AVAILABLE DATA:
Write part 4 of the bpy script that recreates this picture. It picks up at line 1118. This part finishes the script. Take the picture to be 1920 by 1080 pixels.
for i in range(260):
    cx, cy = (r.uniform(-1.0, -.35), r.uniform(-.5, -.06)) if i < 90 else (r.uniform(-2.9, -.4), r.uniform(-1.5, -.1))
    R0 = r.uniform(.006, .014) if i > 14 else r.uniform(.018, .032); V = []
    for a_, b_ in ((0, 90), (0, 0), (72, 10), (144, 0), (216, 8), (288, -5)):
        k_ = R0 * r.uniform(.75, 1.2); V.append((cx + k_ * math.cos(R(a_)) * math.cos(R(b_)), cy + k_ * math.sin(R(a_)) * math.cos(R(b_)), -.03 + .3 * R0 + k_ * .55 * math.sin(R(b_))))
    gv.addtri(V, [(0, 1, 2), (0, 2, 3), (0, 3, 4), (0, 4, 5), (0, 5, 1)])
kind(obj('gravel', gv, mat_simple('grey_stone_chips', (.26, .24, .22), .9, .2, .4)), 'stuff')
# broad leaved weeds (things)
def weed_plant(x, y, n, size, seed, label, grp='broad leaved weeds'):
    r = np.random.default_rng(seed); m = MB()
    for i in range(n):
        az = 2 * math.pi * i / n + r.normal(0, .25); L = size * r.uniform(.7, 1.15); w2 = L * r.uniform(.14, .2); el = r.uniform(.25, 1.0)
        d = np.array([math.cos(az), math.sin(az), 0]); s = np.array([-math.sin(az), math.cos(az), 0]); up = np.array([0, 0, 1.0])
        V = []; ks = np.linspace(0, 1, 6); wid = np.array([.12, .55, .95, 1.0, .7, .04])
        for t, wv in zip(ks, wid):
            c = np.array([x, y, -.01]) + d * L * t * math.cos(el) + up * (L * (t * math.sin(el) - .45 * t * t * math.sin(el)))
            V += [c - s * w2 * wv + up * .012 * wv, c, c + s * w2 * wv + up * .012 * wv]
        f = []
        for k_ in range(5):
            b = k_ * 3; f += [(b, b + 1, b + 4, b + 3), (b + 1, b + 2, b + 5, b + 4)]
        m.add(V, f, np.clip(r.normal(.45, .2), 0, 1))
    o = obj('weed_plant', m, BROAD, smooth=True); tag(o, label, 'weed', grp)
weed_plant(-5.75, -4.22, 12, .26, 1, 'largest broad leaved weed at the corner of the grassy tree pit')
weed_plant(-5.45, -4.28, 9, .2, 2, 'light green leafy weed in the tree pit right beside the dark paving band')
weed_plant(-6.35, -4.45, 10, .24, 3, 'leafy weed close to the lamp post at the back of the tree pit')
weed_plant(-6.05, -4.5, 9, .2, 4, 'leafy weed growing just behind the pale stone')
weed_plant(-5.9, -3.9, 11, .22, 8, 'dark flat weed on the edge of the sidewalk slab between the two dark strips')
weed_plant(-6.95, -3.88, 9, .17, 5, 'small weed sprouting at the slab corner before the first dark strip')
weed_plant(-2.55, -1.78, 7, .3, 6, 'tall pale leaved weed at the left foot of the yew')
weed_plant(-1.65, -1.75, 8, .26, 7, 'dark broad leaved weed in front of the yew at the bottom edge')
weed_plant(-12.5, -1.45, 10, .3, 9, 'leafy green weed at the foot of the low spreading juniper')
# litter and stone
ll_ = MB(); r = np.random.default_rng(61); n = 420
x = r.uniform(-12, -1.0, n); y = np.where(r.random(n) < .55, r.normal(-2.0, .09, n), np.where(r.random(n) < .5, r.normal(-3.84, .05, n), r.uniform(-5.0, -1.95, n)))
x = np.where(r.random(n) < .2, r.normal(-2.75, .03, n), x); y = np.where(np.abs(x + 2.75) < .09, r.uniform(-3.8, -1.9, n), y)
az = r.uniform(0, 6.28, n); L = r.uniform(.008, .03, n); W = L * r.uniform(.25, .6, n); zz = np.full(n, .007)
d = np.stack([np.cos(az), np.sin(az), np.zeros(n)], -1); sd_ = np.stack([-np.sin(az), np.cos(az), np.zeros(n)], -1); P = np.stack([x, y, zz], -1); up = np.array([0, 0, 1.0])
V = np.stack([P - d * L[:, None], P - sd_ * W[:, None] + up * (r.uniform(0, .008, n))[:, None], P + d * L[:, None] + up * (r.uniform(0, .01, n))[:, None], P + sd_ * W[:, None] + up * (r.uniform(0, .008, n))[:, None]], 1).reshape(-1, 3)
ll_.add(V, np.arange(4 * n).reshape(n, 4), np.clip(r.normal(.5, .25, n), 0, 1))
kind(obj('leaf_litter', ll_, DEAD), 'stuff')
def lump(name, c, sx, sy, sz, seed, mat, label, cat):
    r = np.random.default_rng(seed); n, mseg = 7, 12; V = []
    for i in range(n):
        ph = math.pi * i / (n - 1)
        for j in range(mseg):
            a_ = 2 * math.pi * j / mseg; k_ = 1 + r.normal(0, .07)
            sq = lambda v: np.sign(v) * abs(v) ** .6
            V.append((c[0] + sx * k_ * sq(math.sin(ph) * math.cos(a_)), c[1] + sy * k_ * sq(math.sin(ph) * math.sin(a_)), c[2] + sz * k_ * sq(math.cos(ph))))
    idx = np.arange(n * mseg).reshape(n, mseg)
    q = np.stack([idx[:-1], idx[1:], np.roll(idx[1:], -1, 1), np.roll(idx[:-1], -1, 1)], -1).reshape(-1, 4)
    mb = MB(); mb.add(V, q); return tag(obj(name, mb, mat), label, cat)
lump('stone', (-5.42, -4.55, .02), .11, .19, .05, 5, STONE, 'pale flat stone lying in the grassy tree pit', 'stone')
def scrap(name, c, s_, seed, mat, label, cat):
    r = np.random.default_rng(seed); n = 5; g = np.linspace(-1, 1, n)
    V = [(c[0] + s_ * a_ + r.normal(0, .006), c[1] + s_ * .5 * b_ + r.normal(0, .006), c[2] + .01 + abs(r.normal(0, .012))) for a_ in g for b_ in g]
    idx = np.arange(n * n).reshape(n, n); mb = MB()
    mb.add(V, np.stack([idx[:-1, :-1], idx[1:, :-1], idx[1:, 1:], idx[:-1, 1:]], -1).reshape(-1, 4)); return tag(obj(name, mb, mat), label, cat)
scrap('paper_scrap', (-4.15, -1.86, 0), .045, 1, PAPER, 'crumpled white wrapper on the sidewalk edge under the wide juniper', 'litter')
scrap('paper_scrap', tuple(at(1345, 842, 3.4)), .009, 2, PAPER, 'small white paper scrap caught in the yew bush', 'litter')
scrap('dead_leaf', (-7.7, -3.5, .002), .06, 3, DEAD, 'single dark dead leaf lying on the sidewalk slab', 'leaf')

WHAT YOU NEED TO DO: Would you copy out each line exactly as written?

EXERCISE RESPONSE:
Write part 4 of the bpy script that recreates this picture. It picks up at line 1118. This part finishes the script. Take the picture to be 1920 by 1080 pixels.
for i in range(260):
    cx, cy = (r.uniform(-1.0, -.35), r.uniform(-.5, -.06)) if i < 90 else (r.uniform(-2.9, -.4), r.uniform(-1.5, -.1))
    R0 = r.uniform(.006, .014) if i > 14 else r.uniform(.018, .032); V = []
    for a_, b_ in ((0, 90), (0, 0), (72, 10), (144, 0), (216, 8), (288, -5)):
        k_ = R0 * r.uniform(.75, 1.2); V.append((cx + k_ * math.cos(R(a_)) * math.cos(R(b_)), cy + k_ * math.sin(R(a_)) * math.cos(R(b_)), -.03 + .3 * R0 + k_ * .55 * math.sin(R(b_))))
    gv.addtri(V, [(0, 1, 2), (0, 2, 3), (0, 3, 4), (0, 4, 5), (0, 5, 1)])
kind(obj('gravel', gv, mat_simple('grey_stone_chips', (.26, .24, .22), .9, .2, .4)), 'stuff')
# broad leaved weeds (things)
def weed_plant(x, y, n, size, seed, label, grp='broad leaved weeds'):
    r = np.random.default_rng(seed); m = MB()
    for i in range(n):
        az = 2 * math.pi * i / n + r.normal(0, .25); L = size * r.uniform(.7, 1.15); w2 = L * r.uniform(.14, .2); el = r.uniform(.25, 1.0)
        d = np.array([math.cos(az), math.sin(az), 0]); s = np.array([-math.sin(az), math.cos(az), 0]); up = np.array([0, 0, 1.0])
        V = []; ks = np.linspace(0, 1, 6); wid = np.array([.12, .55, .95, 1.0, .7, .04])
        for t, wv in zip(ks, wid):
            c = np.array([x, y, -.01]) + d * L * t * math.cos(el) + up * (L * (t * math.sin(el) - .45 * t * t * math.sin(el)))
            V += [c - s * w2 * wv + up * .012 * wv, c, c + s * w2 * wv + up * .012 * wv]
        f = []
        for k_ in range(5):
            b = k_ * 3; f += [(b, b + 1, b + 4, b + 3), (b + 1, b + 2, b + 5, b + 4)]
        m.add(V, f, np.clip(r.normal(.45, .2), 0, 1))
    o = obj('weed_plant', m, BROAD, smooth=True); tag(o, label, 'weed', grp)
weed_plant(-5.75, -4.22, 12, .26, 1, 'largest broad leaved weed at the corner of the grassy tree pit')
weed_plant(-5.45, -4.28, 9, .2, 2, 'light green leafy weed in the tree pit right beside the dark paving band')
weed_plant(-6.35, -4.45, 10, .24, 3, 'leafy weed close to the lamp post at the back of the tree pit')
weed_plant(-6.05, -4.5, 9, .2, 4, 'leafy weed growing just behind the pale stone')
weed_plant(-5.9, -3.9, 11, .22, 8, 'dark flat weed on the edge of the sidewalk slab between the two dark strips')
weed_plant(-6.95, -3.88, 9, .17, 5, 'small weed sprouting at the slab corner before the first dark strip')
weed_plant(-2.55, -1.78, 7, .3, 6, 'tall pale leaved weed at the left foot of the yew')
weed_plant(-1.65, -1.75, 8, .26, 7, 'dark broad leaved weed in front of the yew at the bottom edge')
weed_plant(-12.5, -1.45, 10, .3, 9, 'leafy green weed at the foot of the low spreading juniper')
# litter and stone
ll_ = MB(); r = np.random.default_rng(61); n = 420
x = r.uniform(-12, -1.0, n); y = np.where(r.random(n) < .55, r.normal(-2.0, .09, n), np.where(r.random(n) < .5, r.normal(-3.84, .05, n), r.uniform(-5.0, -1.95, n)))
x = np.where(r.random(n) < .2, r.normal(-2.75, .03, n), x); y = np.where(np.abs(x + 2.75) < .09, r.uniform(-3.8, -1.9, n), y)
az = r.uniform(0, 6.28, n); L = r.uniform(.008, .03, n); W = L * r.uniform(.25, .6, n); zz = np.full(n, .007)
d = np.stack([np.cos(az), np.sin(az), np.zeros(n)], -1); sd_ = np.stack([-np.sin(az), np.cos(az), np.zeros(n)], -1); P = np.stack([x, y, zz], -1); up = np.array([0, 0, 1.0])
V = np.stack([P - d * L[:, None], P - sd_ * W[:, None] + up * (r.uniform(0, .008, n))[:, None], P + d * L[:, None] + up * (r.uniform(0, .01, n))[:, None], P + sd_ * W[:, None] + up * (r.uniform(0, .008, n))[:, None]], 1).reshape(-1, 3)
ll_.add(V, np.arange(4 * n).reshape(n, 4), np.clip(r.normal(.5, .25, n), 0, 1))
kind(obj('leaf_litter', ll_, DEAD), 'stuff')
def lump(name, c, sx, sy, sz, seed, mat, label, cat):
    r = np.random.default_rng(seed); n, mseg = 7, 12; V = []
    for i in range(n):
        ph = math.pi * i / (n - 1)
        for j in range(mseg):
            a_ = 2 * math.pi * j / mseg; k_ = 1 + r.normal(0, .07)
            sq = lambda v: np.sign(v) * abs(v) ** .6
            V.append((c[0] + sx * k_ * sq(math.sin(ph) * math.cos(a_)), c[1] + sy * k_ * sq(math.sin(ph) * math.sin(a_)), c[2] + sz * k_ * sq(math.cos(ph))))
    idx = np.arange(n * mseg).reshape(n, mseg)
    q = np.stack([idx[:-1], idx[1:], np.roll(idx[1:], -1, 1), np.roll(idx[:-1], -1, 1)], -1).reshape(-1, 4)
    mb = MB(); mb.add(V, q); return tag(obj(name, mb, mat), label, cat)
lump('stone', (-5.42, -4.55, .02), .11, .19, .05, 5, STONE, 'pale flat stone lying in the grassy tree pit', 'stone')
def scrap(name, c, s_, seed, mat, label, cat):
    r = np.random.default_rng(seed); n = 5; g = np.linspace(-1, 1, n)
    V = [(c[0] + s_ * a_ + r.normal(0, .006), c[1] + s_ * .5 * b_ + r.normal(0, .006), c[2] + .01 + abs(r.normal(0, .012))) for a_ in g for b_ in g]
    idx = np.arange(n * n).reshape(n, n); mb = MB()
    mb.add(V, np.stack([idx[:-1, :-1], idx[1:, :-1], idx[1:, 1:], idx[:-1, 1:]], -1).reshape(-1, 4)); return tag(obj(name, mb, mat), label, cat)
scrap('paper_scrap', (-4.15, -1.86, 0), .045, 1, PAPER, 'crumpled white wrapper on the sidewalk edge under the wide juniper', 'litter')
scrap('paper_scrap', tuple(at(1345, 842, 3.4)), .009, 2, PAPER, 'small white paper scrap caught in the yew bush', 'litter')
scrap('dead_leaf', (-7.7, -3.5, .002), .06, 3, DEAD, 'single dark dead leaf lying on the sidewalk slab', 'leaf')